PROBLEM => Every entry that follows should be reproduced exactly.

EXTRACTED MATERIAL =>
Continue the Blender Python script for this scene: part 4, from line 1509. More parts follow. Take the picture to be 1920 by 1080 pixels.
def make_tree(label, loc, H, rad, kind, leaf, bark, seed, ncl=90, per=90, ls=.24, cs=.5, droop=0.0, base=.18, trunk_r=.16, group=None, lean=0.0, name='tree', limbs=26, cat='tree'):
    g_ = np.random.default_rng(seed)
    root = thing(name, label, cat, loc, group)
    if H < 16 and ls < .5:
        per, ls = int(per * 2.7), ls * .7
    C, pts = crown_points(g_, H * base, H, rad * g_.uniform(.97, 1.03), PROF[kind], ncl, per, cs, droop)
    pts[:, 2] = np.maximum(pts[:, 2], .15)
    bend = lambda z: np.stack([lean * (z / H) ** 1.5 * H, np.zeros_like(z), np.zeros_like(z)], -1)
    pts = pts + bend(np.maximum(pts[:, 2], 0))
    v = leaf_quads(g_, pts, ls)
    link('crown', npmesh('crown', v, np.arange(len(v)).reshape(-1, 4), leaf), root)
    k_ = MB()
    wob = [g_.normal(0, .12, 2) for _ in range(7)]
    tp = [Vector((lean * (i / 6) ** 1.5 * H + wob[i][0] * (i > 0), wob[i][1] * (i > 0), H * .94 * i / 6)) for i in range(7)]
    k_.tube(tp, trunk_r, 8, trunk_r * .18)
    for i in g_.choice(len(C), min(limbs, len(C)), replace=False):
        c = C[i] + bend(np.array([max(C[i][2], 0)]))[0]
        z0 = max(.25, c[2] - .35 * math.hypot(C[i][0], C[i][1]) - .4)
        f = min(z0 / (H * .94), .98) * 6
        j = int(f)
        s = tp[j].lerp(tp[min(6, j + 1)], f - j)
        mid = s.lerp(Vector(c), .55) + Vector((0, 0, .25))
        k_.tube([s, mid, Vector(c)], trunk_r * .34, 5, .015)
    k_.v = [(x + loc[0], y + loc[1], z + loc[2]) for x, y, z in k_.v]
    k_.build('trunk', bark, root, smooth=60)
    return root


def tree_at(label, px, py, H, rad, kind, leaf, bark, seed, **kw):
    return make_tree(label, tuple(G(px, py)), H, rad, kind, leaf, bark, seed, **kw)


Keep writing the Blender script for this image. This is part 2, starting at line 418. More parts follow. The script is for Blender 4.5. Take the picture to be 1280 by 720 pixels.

SOLVED PROBLEM =>
Continue the Blender Python script for this scene: part 4, from line 1509. More parts follow. Take the picture to be 1920 by 1080 pixels.
def make_tree(label, loc, H, rad, kind, leaf, bark, seed, ncl=90, per=90, ls=.24, cs=.5, droop=0.0, base=.18, trunk_r=.16, group=None, lean=0.0, name='tree', limbs=26, cat='tree'):
    g_ = np.random.default_rng(seed)
    root = thing(name, label, cat, loc, group)
    if H < 16 and ls < .5:
        per, ls = int(per * 2.7), ls * .7
    C, pts = crown_points(g_, H * base, H, rad * g_.uniform(.97, 1.03), PROF[kind], ncl, per, cs, droop)
    pts[:, 2] = np.maximum(pts[:, 2], .15)
    bend = lambda z: np.stack([lean * (z / H) ** 1.5 * H, np.zeros_like(z), np.zeros_like(z)], -1)
    pts = pts + bend(np.maximum(pts[:, 2], 0))
    v = leaf_quads(g_, pts, ls)
    link('crown', npmesh('crown', v, np.arange(len(v)).reshape(-1, 4), leaf), root)
    k_ = MB()
    wob = [g_.normal(0, .12, 2) for _ in range(7)]
    tp = [Vector((lean * (i / 6) ** 1.5 * H + wob[i][0] * (i > 0), wob[i][1] * (i > 0), H * .94 * i / 6)) for i in range(7)]
    k_.tube(tp, trunk_r, 8, trunk_r * .18)
    for i in g_.choice(len(C), min(limbs, len(C)), replace=False):
        c = C[i] + bend(np.array([max(C[i][2], 0)]))[0]
        z0 = max(.25, c[2] - .35 * math.hypot(C[i][0], C[i][1]) - .4)
        f = min(z0 / (H * .94), .98) * 6
        j = int(f)
        s = tp[j].lerp(tp[min(6, j + 1)], f - j)
        mid = s.lerp(Vector(c), .55) + Vector((0, 0, .25))
        k_.tube([s, mid, Vector(c)], trunk_r * .34, 5, .015)
    k_.v = [(x + loc[0], y + loc[1], z + loc[2]) for x, y, z in k_.v]
    k_.build('trunk', bark, root, smooth=60)
    return root


def tree_at(label, px, py, H, rad, kind, leaf, bark, seed, **kw):
    return make_tree(label, tuple(G(px, py)), H, rad, kind, leaf, bark, seed, **kw)


Keep writing the Blender script for this image. This is part 2, starting at line 418. More parts follow. The script is for Blender 4.5. Take the picture to be 1280 by 720 pixels.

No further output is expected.